If the saying, “What doesn’t kill me makes me stronger,” is true, then I certainly must thank the Tribune for its uniformly hostile, generally inaccurate reporting on the Term Limits & Tax Limits Party and my brief exploratory candidacy for governor at the top of its ticket. We obviously hit a raw nerve suggesting Illinoisans deserve at least one viable party that is not run by and for liberal career politicians.
The very day we filed our party petitions (Aug. 8), the Tribune timed a headline to imply, falsely, that I had triggered a federal audit of the United Republican Fund (URF) for the period 1991-92-though I’d left as its executive director in December 1989. As of February 1991, URF’s president was Denis J. Healy and its executive director was Richard C. Rue.
The same story cited 16 “little-known bank accounts” tied to URF. Writer Rick Pearson conveniently left unclear that the accounts were required by campaign finance law in the dozen states in which URF supported GOP candidates in 1988. The accounts, in other words, were evidence not of shady dealings, but of our compliance with the law.
Pearson also said the “fund signed an order with the Illinois State Board of Elections admitting `substantial errors and inaccuracies’ on campaign statements.” He failed to disclose the signature was that of Jill Horist, wife of current executive director Larry Horist, who was noisily opposing my potential candidacy. Essentially, the Horists confessed to dubious disclosure charges regarding an officer who served under me, then apparently leaked their confession as “proof” of problems on my watch.
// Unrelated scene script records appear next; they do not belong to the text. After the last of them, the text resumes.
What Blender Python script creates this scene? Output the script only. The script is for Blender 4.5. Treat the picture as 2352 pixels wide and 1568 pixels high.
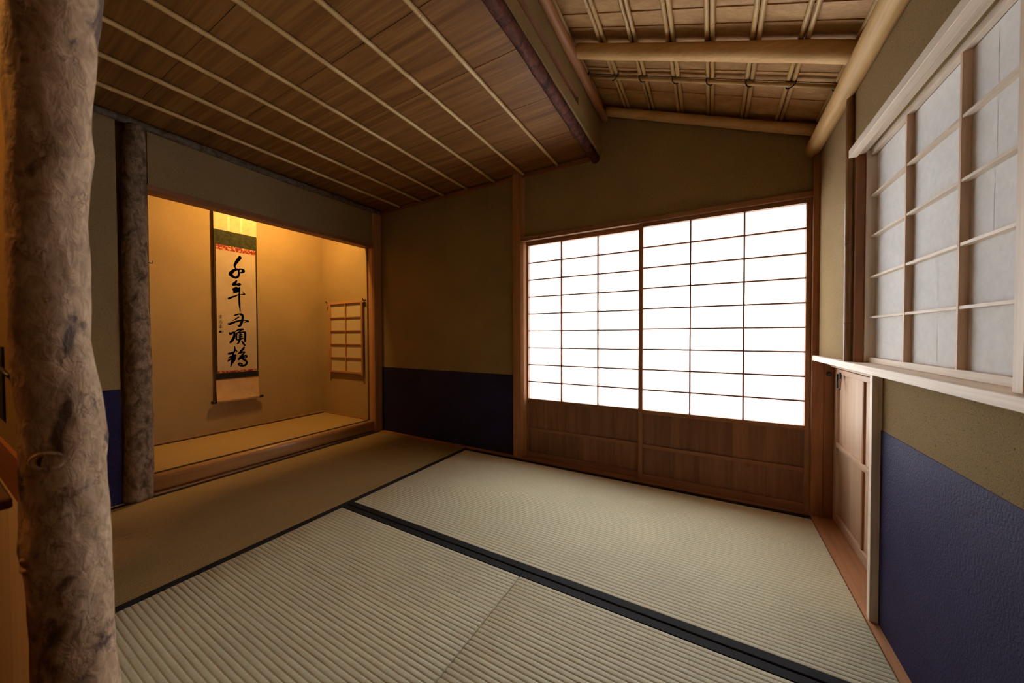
SKY, EXPOSURE, ALCOVE_W, HOST_W = 18.0, 0.0, 27.0, 8.0
import bpy, bmesh, math, random
from mathutils import Vector, Matrix

# ------------------------------------------------------------------ camera, sky, exposure
S = bpy.context.scene
COL = S.collection
for _o in list(bpy.data.objects):
    bpy.data.objects.remove(_o, do_unlink=True)
random.seed(7)

EYE = Vector((0.0, 0.0, 0.815))
YAW, PITCH, ROLL = 0.52045, -0.017123, -0.002848
cam_d = bpy.data.cameras.new('camera')
cam_d.sensor_fit = 'HORIZONTAL'
cam_d.sensor_width = 36.0
cam_d.lens = 36.0 * 802.569 / 2352.0
cam_d.clip_start = 0.02
cam_d.dof.use_dof = True
cam_d.dof.focus_distance = 2.0
cam_d.dof.aperture_fstop = 6.3
cam = bpy.data.objects.new('camera', cam_d)
COL.objects.link(cam)
fwd = Vector((-math.sin(YAW) * math.cos(PITCH), math.cos(YAW) * math.cos(PITCH), math.sin(PITCH)))
rgt = Vector((math.cos(YAW), math.sin(YAW), 0))
upv = rgt.cross(fwd)
r2 = rgt * math.cos(ROLL) + upv * math.sin(ROLL)
u2 = -rgt * math.sin(ROLL) + upv * math.cos(ROLL)
M = Matrix.Identity(4)
for i in range(3):
    M[i][0], M[i][1], M[i][2], M[i][3] = r2[i], u2[i], -fwd[i], EYE[i]
cam.matrix_world = M
S.camera = cam

W = bpy.data.worlds.new('overcast_sky')
S.world = W
W.use_nodes = True
bg = W.node_tree.nodes['Background']
bg.inputs[0].default_value = (0.93, 0.97, 1.0, 1)
bg.inputs[1].default_value = SKY

S.view_settings.view_transform = 'Standard'
S.view_settings.look = 'None'
S.view_settings.gamma = 1.0
S.view_settings.use_curve_mapping = False
S.view_settings.exposure = EXPOSURE
S.cycles.use_denoising = True
S.cycles.max_bounces = 14
S.cycles.diffuse_bounces = 9
S.cycles.transmission_bounces = 8
S.cycles.sample_clamp_indirect = 0.0
S.cycles.caustics_reflective = False
S.cycles.caustics_refractive = False


def lamp_light(name, loc, aim, energy, color, sx, sy):
    d = bpy.data.lights.new(name, 'AREA')
    d.shape = 'RECTANGLE'
    d.size, d.size_y = sx, sy
    d.energy = energy
    d.color = color
    o = bpy.data.objects.new(name, d)
    COL.objects.link(o)
    o.location = loc
    o.rotation_euler = (Vector(aim) - Vector(loc)).to_track_quat('-Z', 'Y').to_euler()
    return o


# the alcove's hidden lamp behind its lintel, and the lamp on the host's side of the log post
lamp_light('alcove_lamp_light', (-2.62, 1.42, 2.10), (-2.95, 1.33, 0.6), ALCOVE_W, (1.0, 0.60, 0.16), 0.05, 0.22)
lamp_light('host_lamp_light', (-1.08, -0.36, 1.60), (-0.70, 0.06, 0.9), HOST_W, (1.0, 0.42, 0.09), 0.10, 0.10)

# ------------------------------------------------------------------ materials
MATS = {}


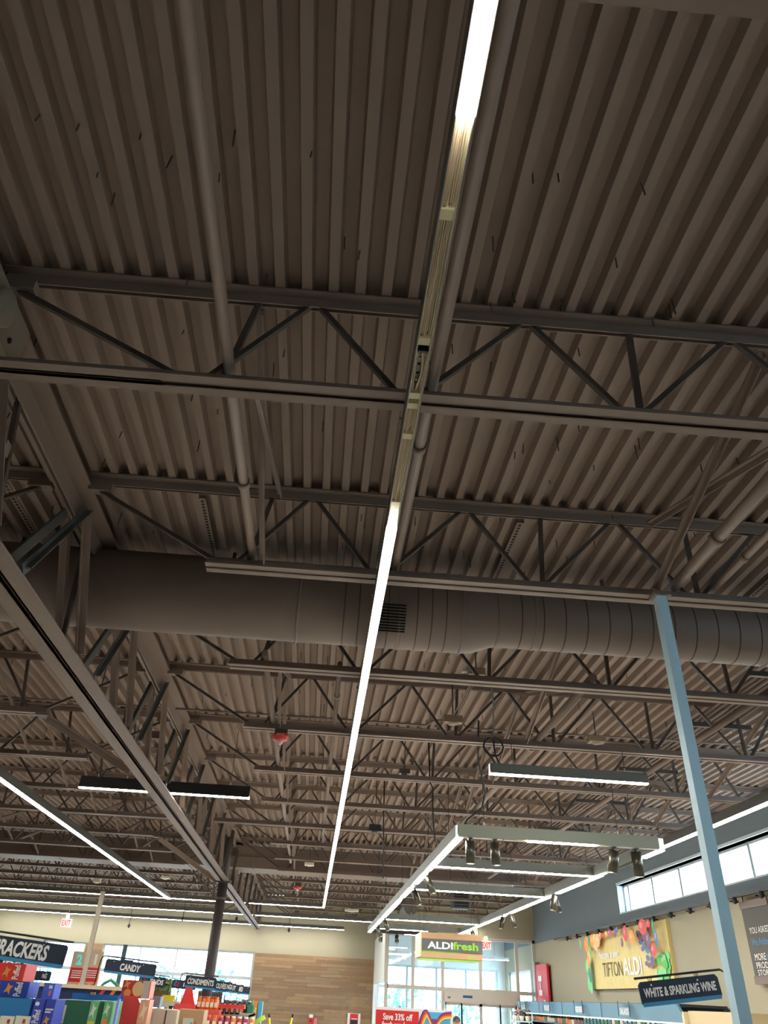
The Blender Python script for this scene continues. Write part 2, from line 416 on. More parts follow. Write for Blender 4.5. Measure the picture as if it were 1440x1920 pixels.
# cross bridging between the joists
for X, lab in ((-.72, 'line of crossed thin braces between joists just right of the girder'), (2.82, 'line of crossed thin braces between joists right of the central lamp'),
               (6.6, 'line of crossed thin braces between joists near the right wall'), (-5.0, 'line of crossed thin braces between joists in the left bay'), (-8.4, 'line of crossed thin braces between joists far in the left bay')):
    t = thing('cross_bridging', (X, 20, ZB), lab, 'bracing')
    for k in (0, 2, 3, 4, 5, 6, 7, 8, 10, 11, 12, 13):
        y = 3.9 + 2.7 * k
        MB().bar((X, y + .05, ZD - .09), (X, y + 2.6, ZB + .07), .05, .012).bar((X + .02, y + .05, ZD - .12), (X + .02, y + 2.6, ZB + .04), .012, .05).build('brace_bar', STEEL, t)
        MB().bar((X + .07, y + .05, ZB + .07), (X + .07, y + 2.6, ZD - .09), .045, .012).bar((X + .09, y + .05, ZB + .04), (X + .09, y + 2.6, ZD - .12), .012, .045).build('brace_bar', STEEL, t)

# ------------------------------------------------------------------ pipes and conduits
def pipe(pts, r, lab, m=STEEL, name='pipe', cat='pipe', rings=(), n=12):
    t = thing(name, pts[0], lab, cat)
    MB().tube(pts, r, n).build('pipe_run', m, t)
    for p in rings:
        q = Vector(p); MB().tube([q - Vector((0, .04, 0)), q + Vector((0, .04, 0))], r * 1.25, n).build('coupling', m, t)
    return t
zp = ZB + LG + .045
pipe([(-.82, YS + .2, zp), (-.82, 6.75, zp)], .038, 'tan sprinkler pipe overhead, ending at the second joist left of the central lamp', rings=[(-.82, 5.3, zp)])
pipe([(-.82, 9.15, zp), (-.82, 27.2, zp)], .038, 'tan sprinkler pipe beyond the round duct, passing the red strobe', rings=[(-.82, 12.9, zp), (-.82, 18, zp)])
pipe([(.47, YS + .2, zp), (.47, 6.8, zp)], .04, 'tan pipe running beside the central lamp overhead', rings=[(.47, 4.6, zp)])
pipe([(.06, 9.35, zp), (.06, 23.5, zp)], .032, 'thin tan pipe left of the lit central lamp', rings=[(.06, 10.6, zp), (.06, 17.6, zp)])
pipe([(3.04, 3.0, zp), (3.04, 6.75, zp)], .05, 'thick tan pipe ending above the square power pole', rings=[(3.04, 5.6, zp)])
pipe([(3.04, 9.2, zp), (3.04, 24.6, zp)], .05, 'thick tan pipe beyond the round duct, over the grey pendant lamp', rings=[(3.04, 12.5, zp)])
pipe([(3.4, 3.0, zp), (3.4, 6.75, zp)], .032, 'slimmer tan pipe beside the thick pipe on the right', rings=[(3.4, 5.9, zp)])
pipe([(5.2, 9.2, zp), (5.2, 28, zp)], .04, 'tan pipe farther right, nearest the high windows', rings=[(5.2, 14, zp)])
pipe([(-2.5, 13.45, 5.45), (.2, 13.42, 5.45), (1.55, 13.4, 5.44), (1.7, 13.4, 5.53), (2.1, 13.4, 5.53), (2.25, 13.4, 5.44), (6.9, 13.3, 5.45)], .017, 'thin conduit crossing from the girder to the right bay', name='conduit', cat='conduit', n=8)
pipe([(-6.5, 13.45, 5.45), (-2.75, 13.45, 5.45)], .017, 'thin conduit crossing the left bay behind the girder', name='conduit', cat='conduit', n=8)
t = thing('conduit_rack', (6.0, 11, 5.5), 'bundle of parallel thin conduits on strut bars under the deck at right', 'conduit')
for i in range(7):
    X = 5.62 + i * .1; MB().tube([(X, 9.6, 5.52), (X, 28, 5.52)], .02, 8).build('conduit_run', STEEL, t)
for y in (10.0, 12.4, 15.5, 18.5, 22): MB().box((5.4, y, 5.44), (6.5, y + .07, 5.5)).build('strut_bar', STEELD, t)

# ------------------------------------------------------------------ ducts
def ringdisc(b, x, y, z, r, wd=.03):
    b.lathe((x, y, z), [(r * .98, -wd / 2), (r * 1.018, -wd / 2), (r * 1.018, wd / 2), (r * .98, wd / 2)], 36, 'x')
t = thing('round_duct', (0, 7.75, 4.7), 'large brown round spiral duct crossing under the deck, narrowing to the right', 'duct')
DY, DZ, R1, R2 = 8.05, 5.2, .4, .315
b = MB().lathe((0, DY, DZ), [(.01, -15), (R1, -15), (R1, 1.28)], 40, 'x'); b.build('wide_section', DUCT, t)
b = MB().lathe((0, DY, DZ), [(R1, 1.28), (R1 * .97, 1.42), (R2 * 1.02, 1.62), (R2, 1.66)], 40, 'x'); b.build('reducer', DUCT, t)
b = MB().lathe((0, DY, DZ), [(R2, 1.66), (R2, 9.2), (.01, 9.2)], 40, 'x'); b.build('narrow_section', DUCT, t)
for x in (-12.0, -8.0, -4.2, -.42, .62, 1.28): q = MB(); ringdisc(q, x, DY, DZ, R1); q.build('seam_ring', DUCT, t)
for x in (1.66, 2.05, 4.55, 7.2): q = MB(); ringdisc(q, x, DY, DZ, R2); q.build('seam_ring', DUCT, t)
q = MB(); x = 1.9
while x < 9.0: q.lathe((x, DY, DZ), [(R2 * .99, -.006), (R2 * 1.008, -.006), (R2 * 1.008, .006), (R2 * .99, .006)], 30, 'x'); x += .23
for x in (.05, .2, .35, .5, .8, .95, 1.1): q.lathe((x, DY, DZ), [(R1 * .99, -.005), (R1 * 1.006, -.005), (R1 * 1.006, .005), (R1 * .99, .005)], 36, 'x')
q.build('spiral_seam', SEAM, t)['kind'] = 'stuff'
vg = MB().mat(DARK)
for i in range(10):
    a = math.radians(196 + i * 4.2); c = Vector((.5, DY + R1 * 1.01 * math.cos(a), DZ + R1 * 1.01 * math.sin(a)))
    vg.bar(c - Vector((.18, 0, 0)), c + Vector((.18, 0, 0)), .012)
vg.build('grille', DARK, t)
for x in (-9, -6, -3.5, -1.2, 2.9, 5.5, 8):
    MB().box((x - .02, DY - .01, DZ + .3), (x + .02, DY + .01, ZD)).build('hanger_strap', STEELD, t)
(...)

The creative journalism continued in an Aug. 28 column by Tom Hardy, who never troubled to interview the subject of his wild claims. One concerned URF’s financial condition at my departure. The facts: URF had $60,000 of current payables against an annual revenue base of $600,000 to $800,000. Under staffers Rue and Horist, URF’s revenues collapsed while its debt has ballooned to around $250,000.
Hardy expressed shock-shock!-that I made light of Elvis Presley’s name showing up on our petitions. Systemic petition fraud is indeed a serious charge, but celebrity signatures planted by wise guys or political opponents are as common in politics as typos in the Tribune. Our forces gathered 43,000 signatures in three weeks. While no doubt we had a typical share of unregistered voters, Jim Edgar now knows we had well over the required 25,000 registered voters. Contrary to the implications of the Tribune’s Sept. 3 story on my decision against formally entering the race, we terminated our defense of the petitions because we could not afford another $100,000 and three weeks to try vindicating all of the petitioners.
Finally, Hardy demonstrated his amazing ESP powers by looking deep into my soul to see I had no real interest in running for governor. Instead, I was only out to “get some yuks” by, among other things, dressing my wife in a pig snout and parading her around in some gross form of political wife abuse. Sorry, Tom, but my wife has never donned a pig snout. But it should be clear by now that I believe enough in term limits, tax limits, traditional values and real electoral choices that I remain willing, at considerable personal expense, to take political dives into the filthiest kind of porcine swill-an ungentle metaphor for the careless, style-over-substance coverage that often passes for political journalism at a once-great newspaper.